Anton Agnev, a 24-year-old computer programmer from Donyetsk, is backing Ukraine's Orange Revolution despite the fact that so many of his neighbors voted for old pro-Moscow order represented by Prime Minister Viktor Yanukovich.
"I am from Donyetsk," he said. "I grew up there. We belong together. We are one country."
It is a view, however, that is not endorsed by tens of thousands of western Ukrainians who rallied yesterday in Anton's home city to declare that if their candidate -- widely suspected of trying to steal the election -- does not win, then Donyetsk and south and eastern Ukraine should secede.
Suddenly the specter of Ukraine tearing apart along old east-west fault lines has been revived, raising the prospect of a new statelet that would try to take in the rich industrial powerhouse of the country, together with the Crimean Peninsula.
Heading the call is Donyetsk Mayor Alexander Lukyanchenko. He said the split could beginning happening now unless demonstrators cleared the streets of Kiev, adding that the rest of Ukraine could not survive without its industrial east.
"We should, in an orderly, constitutional way, stage a referendum of trust to determine this country's make-up," he told the Donyestk assembly on Friday night. "We can live without that half, but can they live without us?"
The move touches on a raw nerve in Ukrainian society. This is a country that has spent most of the past centuries split between competing empires, and the fault lines run deep.
Historically, the west of the country was governed for more than 300 years by either the Polish or Austro-Hungarian empire.
The final parts of western Ukraine were added only in 1939. Meanwhile the east was dominated by Russia. For most of this time, the dividing line was the great Dnipr river.
This division is reflected in language, religion and even the name of the country, which means "frontier."
The east is Russian-speaking and Christian Orthodox. The west is mostly Ukrainian speaking and Greek Catholic, a religion orthodox in character but owing allegiance to the Pope.
The presidential run-off only deepened this division with the east voting for Yanukovich and the west for Yuschenko. Now protesters in Kiev fear that, with Russia and the West tugging at their country, the result may be a new version of East and West Germany reminiscent of the old Cold War. At Kiev's School for Policy Analysis, political science expert Olexiy Haran says historic faultlines are being exploited by government leaders to divert attention from their tolerance of corruption.
"Some of the governors are trying to push for the split in the country," he said. "I believe it's being done deliberately. The main issue is corrupted power, criminals, and democracy, not language or religion."
If so, it is a pattern familiar to anyone who has watched Eastern Europe's rebellions over the past 14 years. The use of the nationalist card by corrupt politicians to cover up their own corruption has a long and inglorious history.
I watched it succeed in Romania in 1990, when security officials of the old regime re-emerged as Romanian nationalists to provoke inter-ethnic riots with Hungarians in Tirgu Mures.

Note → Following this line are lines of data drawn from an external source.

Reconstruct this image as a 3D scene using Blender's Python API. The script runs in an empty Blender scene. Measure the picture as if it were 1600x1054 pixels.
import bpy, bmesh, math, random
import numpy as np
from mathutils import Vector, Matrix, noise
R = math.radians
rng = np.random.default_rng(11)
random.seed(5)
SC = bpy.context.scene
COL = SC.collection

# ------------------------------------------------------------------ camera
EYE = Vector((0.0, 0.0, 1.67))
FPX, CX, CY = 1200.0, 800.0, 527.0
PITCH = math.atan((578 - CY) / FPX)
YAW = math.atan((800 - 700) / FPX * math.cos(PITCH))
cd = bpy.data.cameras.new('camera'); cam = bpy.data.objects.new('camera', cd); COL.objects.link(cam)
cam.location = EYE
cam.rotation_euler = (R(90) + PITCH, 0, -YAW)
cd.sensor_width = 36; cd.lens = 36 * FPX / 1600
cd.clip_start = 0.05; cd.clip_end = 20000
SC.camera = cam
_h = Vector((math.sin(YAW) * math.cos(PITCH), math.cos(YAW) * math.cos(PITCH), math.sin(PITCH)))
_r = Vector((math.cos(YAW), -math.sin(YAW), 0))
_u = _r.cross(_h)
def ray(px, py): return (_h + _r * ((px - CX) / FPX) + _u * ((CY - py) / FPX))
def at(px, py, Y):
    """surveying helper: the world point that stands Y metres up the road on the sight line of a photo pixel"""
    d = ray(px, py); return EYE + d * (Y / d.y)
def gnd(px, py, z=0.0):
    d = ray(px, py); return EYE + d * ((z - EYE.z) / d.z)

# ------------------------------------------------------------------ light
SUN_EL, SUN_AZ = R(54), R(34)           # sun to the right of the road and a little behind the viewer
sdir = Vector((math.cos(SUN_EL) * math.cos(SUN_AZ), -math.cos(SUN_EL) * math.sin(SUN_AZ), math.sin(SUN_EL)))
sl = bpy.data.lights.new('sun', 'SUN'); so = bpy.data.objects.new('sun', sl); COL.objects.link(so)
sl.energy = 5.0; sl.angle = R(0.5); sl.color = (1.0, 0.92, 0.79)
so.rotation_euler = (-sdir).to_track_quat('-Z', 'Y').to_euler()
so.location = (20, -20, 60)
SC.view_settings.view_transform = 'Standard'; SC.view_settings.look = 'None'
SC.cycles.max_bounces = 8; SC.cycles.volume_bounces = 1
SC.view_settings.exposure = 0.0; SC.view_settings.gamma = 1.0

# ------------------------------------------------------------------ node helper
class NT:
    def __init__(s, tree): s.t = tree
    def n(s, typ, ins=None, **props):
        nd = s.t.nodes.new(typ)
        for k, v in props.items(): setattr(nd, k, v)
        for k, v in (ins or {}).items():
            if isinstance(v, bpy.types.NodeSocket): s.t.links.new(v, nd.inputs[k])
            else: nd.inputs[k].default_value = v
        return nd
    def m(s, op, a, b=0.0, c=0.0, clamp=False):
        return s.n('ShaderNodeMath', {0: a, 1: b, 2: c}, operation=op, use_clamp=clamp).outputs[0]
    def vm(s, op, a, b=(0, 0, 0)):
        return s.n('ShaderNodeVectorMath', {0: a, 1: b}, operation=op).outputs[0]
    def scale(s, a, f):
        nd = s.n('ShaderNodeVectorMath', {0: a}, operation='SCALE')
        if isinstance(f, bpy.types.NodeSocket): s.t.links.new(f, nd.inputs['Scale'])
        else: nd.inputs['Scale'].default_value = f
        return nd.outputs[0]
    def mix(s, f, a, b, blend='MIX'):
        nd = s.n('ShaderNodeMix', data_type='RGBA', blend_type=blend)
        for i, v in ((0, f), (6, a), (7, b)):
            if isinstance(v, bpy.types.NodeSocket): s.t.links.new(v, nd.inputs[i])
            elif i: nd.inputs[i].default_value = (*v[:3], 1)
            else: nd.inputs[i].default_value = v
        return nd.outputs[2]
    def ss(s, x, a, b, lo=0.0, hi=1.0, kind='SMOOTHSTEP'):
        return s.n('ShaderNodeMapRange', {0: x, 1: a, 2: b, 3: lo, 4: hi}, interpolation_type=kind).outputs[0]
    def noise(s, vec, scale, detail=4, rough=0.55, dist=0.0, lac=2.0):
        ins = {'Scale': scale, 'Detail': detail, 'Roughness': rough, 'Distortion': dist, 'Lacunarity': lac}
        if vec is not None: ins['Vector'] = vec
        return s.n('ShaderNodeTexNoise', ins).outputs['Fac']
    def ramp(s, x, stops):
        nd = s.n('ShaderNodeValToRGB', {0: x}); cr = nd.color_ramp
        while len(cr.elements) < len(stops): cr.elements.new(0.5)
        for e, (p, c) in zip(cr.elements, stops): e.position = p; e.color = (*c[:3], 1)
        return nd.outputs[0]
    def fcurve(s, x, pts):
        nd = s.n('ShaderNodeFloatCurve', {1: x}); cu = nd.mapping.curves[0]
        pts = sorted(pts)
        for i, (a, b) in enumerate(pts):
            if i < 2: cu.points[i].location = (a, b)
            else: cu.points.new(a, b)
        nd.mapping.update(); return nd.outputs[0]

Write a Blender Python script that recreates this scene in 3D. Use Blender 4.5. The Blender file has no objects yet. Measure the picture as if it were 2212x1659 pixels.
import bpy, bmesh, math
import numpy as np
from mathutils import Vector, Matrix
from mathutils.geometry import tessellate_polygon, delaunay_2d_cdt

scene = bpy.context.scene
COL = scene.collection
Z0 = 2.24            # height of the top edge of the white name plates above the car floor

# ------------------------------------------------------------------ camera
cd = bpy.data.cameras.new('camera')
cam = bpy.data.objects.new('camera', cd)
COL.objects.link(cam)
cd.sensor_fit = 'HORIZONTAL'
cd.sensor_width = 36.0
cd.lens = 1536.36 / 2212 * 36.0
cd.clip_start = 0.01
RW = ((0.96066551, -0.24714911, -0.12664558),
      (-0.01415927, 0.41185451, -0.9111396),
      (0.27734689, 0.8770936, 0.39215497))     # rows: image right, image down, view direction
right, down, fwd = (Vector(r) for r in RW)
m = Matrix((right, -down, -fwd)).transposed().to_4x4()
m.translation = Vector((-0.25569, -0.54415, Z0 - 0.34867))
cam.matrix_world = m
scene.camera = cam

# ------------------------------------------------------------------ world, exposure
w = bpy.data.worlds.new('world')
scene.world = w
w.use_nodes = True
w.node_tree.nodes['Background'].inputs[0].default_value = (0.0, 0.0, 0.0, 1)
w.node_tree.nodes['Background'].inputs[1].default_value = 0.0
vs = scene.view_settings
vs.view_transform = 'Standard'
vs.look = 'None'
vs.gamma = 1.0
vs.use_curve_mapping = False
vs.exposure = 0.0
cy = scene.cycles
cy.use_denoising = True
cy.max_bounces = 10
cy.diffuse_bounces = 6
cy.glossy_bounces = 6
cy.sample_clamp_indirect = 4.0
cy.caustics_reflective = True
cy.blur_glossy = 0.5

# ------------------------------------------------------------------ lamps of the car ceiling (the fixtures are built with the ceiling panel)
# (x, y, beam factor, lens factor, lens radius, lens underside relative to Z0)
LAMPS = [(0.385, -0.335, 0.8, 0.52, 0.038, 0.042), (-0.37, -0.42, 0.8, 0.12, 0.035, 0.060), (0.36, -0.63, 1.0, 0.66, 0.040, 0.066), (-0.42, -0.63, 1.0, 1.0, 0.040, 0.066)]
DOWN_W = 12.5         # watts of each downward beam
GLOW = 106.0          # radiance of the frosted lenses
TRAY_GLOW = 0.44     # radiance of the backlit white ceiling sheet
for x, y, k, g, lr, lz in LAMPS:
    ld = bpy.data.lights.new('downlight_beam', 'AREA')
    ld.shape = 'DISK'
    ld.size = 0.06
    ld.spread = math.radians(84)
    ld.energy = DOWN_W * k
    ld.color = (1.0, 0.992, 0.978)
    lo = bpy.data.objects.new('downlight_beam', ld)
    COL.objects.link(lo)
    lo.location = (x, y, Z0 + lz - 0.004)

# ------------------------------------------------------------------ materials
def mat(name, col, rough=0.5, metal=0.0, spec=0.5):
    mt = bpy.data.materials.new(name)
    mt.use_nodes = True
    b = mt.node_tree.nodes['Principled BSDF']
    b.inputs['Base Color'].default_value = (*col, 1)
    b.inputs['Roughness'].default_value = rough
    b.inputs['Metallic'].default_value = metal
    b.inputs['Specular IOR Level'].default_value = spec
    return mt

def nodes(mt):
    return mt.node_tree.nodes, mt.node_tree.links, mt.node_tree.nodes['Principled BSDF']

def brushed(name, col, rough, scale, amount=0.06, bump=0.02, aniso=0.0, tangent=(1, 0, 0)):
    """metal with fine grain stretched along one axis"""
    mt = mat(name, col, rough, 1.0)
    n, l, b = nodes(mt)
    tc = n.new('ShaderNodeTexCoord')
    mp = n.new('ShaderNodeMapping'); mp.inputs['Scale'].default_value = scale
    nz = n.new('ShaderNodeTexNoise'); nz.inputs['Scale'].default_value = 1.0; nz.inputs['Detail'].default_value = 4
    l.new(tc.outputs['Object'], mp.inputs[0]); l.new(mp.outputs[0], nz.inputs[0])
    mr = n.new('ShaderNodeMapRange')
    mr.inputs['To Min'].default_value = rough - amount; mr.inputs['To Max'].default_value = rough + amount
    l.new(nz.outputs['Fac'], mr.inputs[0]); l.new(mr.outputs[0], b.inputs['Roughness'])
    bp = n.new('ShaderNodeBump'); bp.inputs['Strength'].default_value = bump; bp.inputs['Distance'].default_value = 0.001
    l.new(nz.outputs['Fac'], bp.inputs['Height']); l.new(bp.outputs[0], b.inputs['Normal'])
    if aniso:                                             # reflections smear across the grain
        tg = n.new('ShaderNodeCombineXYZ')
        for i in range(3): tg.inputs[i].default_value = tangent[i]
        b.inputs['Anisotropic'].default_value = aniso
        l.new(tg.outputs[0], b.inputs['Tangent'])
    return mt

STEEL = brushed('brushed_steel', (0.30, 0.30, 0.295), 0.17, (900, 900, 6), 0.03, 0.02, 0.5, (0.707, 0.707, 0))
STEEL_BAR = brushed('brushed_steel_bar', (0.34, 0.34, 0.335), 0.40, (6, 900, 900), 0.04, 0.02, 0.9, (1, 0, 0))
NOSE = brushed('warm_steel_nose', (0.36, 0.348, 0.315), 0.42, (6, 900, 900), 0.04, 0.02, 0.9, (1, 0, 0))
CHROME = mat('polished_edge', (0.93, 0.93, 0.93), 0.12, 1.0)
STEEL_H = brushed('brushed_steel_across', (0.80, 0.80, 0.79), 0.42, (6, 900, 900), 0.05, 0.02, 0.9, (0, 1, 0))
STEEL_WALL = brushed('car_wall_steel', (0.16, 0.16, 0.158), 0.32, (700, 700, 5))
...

And I saw it work most spectacularly a year later in Yugoslavia, where nationalists from all persuasions, but most of all from the Serb camp, stoked up wars that sacrificed an entire nation to preserve their power base.
It is working still: Moldova's simmering tensions between Romanians in the west and Russians in the east is once again being inflamed, with a dwindling number of those in the center arguing that the only war should be one against poverty.
Ukraine's opposition has not, however, escaped criticism for its own actions in keeping divisions inflamed. To howls of protests from the Russian-speaking east, Yuschenko has ruled out calls to make Russian an official language of the country, arguing that this could see multinational companies and even newspapers print only in Russian.
Given the choice between a split, and the rule of Yanukovich, most opponents in Kiev favor division.
Many demonstrators in Kiev have another reason for wanting the country to stay together -- along with their horror at the prospect its tearing itself apart just 13 years into independence.
The ambition for the opposition is for their "orange revolution" to be equated in Western minds with Czechoslovakia's transition to democracy, the Velvet Revolution of 1989, not for civil war.
"Until now, when the West thought about Ukraine, it was negative," Olexiy Haran said. "The great thing about these election falsifications is that the people stood up and the West saw that there is democracy in this grey zone. This is the Orange Revolution."